**Set problem**:
Transcribe, exactly as they appear, the line that contains "if i==3 else", the line that contains "pal=[DG,GR,OL,LG,YG,LG,PK,PU] if i==0", and every line in between, and nothing else.
==*==
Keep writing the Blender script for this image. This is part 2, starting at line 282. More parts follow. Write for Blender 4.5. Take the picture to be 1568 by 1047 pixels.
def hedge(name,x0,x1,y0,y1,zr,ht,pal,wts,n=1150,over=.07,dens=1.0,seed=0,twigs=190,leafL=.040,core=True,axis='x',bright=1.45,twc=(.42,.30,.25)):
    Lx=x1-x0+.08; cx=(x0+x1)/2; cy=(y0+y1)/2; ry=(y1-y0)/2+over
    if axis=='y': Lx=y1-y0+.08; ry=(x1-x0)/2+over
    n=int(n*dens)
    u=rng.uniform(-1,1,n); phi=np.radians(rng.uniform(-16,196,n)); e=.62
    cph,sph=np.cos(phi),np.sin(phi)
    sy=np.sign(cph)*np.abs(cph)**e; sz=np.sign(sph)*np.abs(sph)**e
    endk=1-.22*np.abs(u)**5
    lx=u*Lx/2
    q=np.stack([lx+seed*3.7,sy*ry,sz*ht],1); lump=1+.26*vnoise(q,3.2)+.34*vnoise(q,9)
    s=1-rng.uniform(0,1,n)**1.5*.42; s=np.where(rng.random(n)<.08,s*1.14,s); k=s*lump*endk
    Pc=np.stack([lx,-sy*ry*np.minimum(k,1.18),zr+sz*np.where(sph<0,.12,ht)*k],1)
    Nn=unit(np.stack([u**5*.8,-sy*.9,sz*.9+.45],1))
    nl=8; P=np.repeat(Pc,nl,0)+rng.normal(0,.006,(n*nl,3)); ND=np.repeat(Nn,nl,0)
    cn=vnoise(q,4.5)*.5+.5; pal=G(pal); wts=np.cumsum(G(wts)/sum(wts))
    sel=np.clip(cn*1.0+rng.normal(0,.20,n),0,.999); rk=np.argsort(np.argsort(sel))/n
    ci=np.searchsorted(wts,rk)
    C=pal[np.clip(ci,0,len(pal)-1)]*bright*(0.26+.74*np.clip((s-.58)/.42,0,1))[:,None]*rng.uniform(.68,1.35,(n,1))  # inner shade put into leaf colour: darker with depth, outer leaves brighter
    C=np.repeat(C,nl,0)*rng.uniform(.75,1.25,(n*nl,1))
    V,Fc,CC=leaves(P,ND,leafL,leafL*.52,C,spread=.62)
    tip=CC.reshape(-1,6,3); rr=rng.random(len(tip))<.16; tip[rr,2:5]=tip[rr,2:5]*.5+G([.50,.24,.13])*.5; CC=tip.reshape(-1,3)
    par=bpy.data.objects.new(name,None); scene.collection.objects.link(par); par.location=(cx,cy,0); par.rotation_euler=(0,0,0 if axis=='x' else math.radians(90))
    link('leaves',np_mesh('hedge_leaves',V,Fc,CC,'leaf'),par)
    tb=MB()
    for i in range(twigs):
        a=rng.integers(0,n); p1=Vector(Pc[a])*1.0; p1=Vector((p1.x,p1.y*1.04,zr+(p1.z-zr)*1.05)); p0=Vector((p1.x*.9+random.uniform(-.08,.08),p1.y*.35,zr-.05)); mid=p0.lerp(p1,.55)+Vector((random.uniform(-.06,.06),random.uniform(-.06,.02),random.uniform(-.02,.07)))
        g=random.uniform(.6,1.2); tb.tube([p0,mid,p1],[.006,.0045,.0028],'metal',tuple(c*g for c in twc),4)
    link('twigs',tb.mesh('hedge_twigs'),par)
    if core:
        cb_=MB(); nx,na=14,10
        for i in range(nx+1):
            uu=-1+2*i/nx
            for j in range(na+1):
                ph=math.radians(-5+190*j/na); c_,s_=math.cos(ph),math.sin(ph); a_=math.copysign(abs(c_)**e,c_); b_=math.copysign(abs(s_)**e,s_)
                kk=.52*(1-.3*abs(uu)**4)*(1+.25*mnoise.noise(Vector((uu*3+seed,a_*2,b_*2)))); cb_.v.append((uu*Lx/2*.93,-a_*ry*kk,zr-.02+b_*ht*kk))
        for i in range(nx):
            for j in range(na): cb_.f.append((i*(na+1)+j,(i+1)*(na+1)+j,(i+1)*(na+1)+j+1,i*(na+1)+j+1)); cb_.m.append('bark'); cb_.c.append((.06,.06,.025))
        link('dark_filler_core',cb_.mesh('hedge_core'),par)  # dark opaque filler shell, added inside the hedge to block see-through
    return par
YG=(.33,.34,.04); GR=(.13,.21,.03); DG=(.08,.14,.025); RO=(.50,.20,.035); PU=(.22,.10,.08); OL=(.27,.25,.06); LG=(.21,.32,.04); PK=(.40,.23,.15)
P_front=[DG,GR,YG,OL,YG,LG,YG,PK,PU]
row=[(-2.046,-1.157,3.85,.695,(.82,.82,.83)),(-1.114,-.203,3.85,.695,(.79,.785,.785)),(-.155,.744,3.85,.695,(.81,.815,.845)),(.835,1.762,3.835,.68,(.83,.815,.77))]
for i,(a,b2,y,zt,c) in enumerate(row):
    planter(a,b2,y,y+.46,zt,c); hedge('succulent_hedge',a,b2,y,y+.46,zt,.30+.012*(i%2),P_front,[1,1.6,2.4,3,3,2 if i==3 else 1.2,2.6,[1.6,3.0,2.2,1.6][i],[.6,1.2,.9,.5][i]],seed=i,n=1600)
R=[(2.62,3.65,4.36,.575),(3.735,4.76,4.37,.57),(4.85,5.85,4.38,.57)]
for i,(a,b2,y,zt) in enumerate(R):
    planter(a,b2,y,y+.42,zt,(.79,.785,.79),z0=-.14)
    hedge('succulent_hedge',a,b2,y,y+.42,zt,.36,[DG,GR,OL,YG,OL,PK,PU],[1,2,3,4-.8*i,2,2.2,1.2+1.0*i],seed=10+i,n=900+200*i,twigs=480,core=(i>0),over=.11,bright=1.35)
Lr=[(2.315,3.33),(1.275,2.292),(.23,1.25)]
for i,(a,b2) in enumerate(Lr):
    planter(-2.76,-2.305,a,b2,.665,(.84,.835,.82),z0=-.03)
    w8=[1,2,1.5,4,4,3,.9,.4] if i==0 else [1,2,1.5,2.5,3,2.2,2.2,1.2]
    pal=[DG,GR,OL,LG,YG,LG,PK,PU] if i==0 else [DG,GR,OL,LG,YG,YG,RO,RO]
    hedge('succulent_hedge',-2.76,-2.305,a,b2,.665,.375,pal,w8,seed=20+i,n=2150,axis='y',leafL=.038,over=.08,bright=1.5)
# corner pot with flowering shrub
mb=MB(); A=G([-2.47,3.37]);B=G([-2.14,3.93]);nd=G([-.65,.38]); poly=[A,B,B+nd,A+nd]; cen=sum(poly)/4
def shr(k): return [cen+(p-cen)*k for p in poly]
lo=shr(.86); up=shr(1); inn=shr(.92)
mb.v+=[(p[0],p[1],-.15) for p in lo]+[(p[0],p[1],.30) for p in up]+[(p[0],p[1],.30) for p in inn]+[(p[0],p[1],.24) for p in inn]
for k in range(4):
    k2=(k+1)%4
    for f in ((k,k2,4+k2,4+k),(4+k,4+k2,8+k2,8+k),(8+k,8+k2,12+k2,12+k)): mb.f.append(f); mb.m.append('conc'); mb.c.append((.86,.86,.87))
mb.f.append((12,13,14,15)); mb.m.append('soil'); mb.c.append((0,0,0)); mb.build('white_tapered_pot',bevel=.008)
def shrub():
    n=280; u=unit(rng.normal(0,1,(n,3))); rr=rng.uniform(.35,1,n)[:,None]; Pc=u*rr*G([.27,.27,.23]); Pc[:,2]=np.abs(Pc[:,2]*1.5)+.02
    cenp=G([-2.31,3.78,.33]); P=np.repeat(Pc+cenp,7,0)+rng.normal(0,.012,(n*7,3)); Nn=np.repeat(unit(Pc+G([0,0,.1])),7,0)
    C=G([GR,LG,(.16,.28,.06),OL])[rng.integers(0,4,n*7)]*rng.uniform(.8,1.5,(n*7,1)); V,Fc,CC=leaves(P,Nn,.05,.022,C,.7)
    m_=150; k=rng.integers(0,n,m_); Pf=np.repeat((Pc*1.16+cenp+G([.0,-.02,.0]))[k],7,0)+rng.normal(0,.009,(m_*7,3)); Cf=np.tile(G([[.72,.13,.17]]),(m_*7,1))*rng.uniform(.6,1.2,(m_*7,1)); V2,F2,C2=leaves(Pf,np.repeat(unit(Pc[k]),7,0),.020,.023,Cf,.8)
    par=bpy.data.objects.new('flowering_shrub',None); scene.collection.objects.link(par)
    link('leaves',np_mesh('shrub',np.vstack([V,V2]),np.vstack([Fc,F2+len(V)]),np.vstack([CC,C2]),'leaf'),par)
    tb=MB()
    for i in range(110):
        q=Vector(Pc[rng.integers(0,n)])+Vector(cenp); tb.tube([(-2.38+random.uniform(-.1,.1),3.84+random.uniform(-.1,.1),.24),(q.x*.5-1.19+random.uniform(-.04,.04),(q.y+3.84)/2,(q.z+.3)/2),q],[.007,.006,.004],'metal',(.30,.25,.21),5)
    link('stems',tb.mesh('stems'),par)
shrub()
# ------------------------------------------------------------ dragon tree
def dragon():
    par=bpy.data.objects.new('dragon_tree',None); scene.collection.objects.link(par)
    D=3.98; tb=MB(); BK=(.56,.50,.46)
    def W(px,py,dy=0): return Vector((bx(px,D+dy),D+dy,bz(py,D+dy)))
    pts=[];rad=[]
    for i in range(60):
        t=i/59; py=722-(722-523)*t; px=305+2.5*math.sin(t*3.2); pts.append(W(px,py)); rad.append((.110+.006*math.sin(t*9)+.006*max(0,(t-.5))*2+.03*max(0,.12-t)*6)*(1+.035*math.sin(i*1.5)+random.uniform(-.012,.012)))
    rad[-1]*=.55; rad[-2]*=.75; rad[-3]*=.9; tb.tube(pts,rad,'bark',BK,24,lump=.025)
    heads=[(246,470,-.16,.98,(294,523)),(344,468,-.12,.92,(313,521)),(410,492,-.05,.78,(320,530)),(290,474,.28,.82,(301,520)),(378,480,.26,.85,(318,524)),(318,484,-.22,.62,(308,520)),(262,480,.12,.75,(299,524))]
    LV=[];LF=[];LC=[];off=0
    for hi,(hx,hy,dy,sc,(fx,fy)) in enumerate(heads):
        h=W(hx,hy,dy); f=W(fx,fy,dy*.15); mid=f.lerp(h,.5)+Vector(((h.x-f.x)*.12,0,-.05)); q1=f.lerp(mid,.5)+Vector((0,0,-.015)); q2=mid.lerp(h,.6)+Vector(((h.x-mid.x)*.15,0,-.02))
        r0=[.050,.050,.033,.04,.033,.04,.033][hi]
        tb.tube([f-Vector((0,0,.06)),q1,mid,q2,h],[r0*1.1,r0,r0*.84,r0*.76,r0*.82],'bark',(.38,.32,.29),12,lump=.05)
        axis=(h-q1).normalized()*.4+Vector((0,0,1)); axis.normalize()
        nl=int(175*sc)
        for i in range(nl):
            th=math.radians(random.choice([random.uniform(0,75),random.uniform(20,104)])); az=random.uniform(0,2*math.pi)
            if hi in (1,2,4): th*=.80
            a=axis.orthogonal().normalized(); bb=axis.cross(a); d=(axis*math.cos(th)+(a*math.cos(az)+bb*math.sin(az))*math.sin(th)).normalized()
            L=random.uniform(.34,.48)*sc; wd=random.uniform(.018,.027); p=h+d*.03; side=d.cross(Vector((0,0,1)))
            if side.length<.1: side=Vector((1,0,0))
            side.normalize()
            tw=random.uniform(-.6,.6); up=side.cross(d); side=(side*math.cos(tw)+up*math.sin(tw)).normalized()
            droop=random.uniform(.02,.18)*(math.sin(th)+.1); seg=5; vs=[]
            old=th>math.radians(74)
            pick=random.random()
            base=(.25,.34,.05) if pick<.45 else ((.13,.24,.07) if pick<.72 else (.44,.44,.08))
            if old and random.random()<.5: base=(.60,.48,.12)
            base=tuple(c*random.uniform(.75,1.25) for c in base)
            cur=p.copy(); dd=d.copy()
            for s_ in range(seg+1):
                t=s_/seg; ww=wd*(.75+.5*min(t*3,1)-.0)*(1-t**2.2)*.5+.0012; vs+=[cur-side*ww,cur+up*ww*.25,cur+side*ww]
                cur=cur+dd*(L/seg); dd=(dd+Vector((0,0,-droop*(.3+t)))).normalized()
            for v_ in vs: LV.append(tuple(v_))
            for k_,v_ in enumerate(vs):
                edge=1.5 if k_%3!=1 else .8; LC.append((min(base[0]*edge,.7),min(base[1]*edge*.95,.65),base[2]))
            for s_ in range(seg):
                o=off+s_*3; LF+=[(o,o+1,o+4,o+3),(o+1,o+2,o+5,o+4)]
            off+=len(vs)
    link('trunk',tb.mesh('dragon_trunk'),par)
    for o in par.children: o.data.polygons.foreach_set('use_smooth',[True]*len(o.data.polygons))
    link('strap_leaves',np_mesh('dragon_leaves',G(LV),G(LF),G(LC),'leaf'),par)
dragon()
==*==
**Correct result**:
    planter(a,b2,y,y+.46,zt,c); hedge('succulent_hedge',a,b2,y,y+.46,zt,.30+.012*(i%2),P_front,[1,1.6,2.4,3,3,2 if i==3 else 1.2,2.6,[1.6,3.0,2.2,1.6][i],[.6,1.2,.9,.5][i]],seed=i,n=1600)
R=[(2.62,3.65,4.36,.575),(3.735,4.76,4.37,.57),(4.85,5.85,4.38,.57)]
for i,(a,b2,y,zt) in enumerate(R):
    planter(a,b2,y,y+.42,zt,(.79,.785,.79),z0=-.14)
    hedge('succulent_hedge',a,b2,y,y+.42,zt,.36,[DG,GR,OL,YG,OL,PK,PU],[1,2,3,4-.8*i,2,2.2,1.2+1.0*i],seed=10+i,n=900+200*i,twigs=480,core=(i>0),over=.11,bright=1.35)
Lr=[(2.315,3.33),(1.275,2.292),(.23,1.25)]
for i,(a,b2) in enumerate(Lr):
    planter(-2.76,-2.305,a,b2,.665,(.84,.835,.82),z0=-.03)
    w8=[1,2,1.5,4,4,3,.9,.4] if i==0 else [1,2,1.5,2.5,3,2.2,2.2,1.2]
    pal=[DG,GR,OL,LG,YG,LG,PK,PU] if i==0 else [DG,GR,OL,LG,YG,YG,RO,RO]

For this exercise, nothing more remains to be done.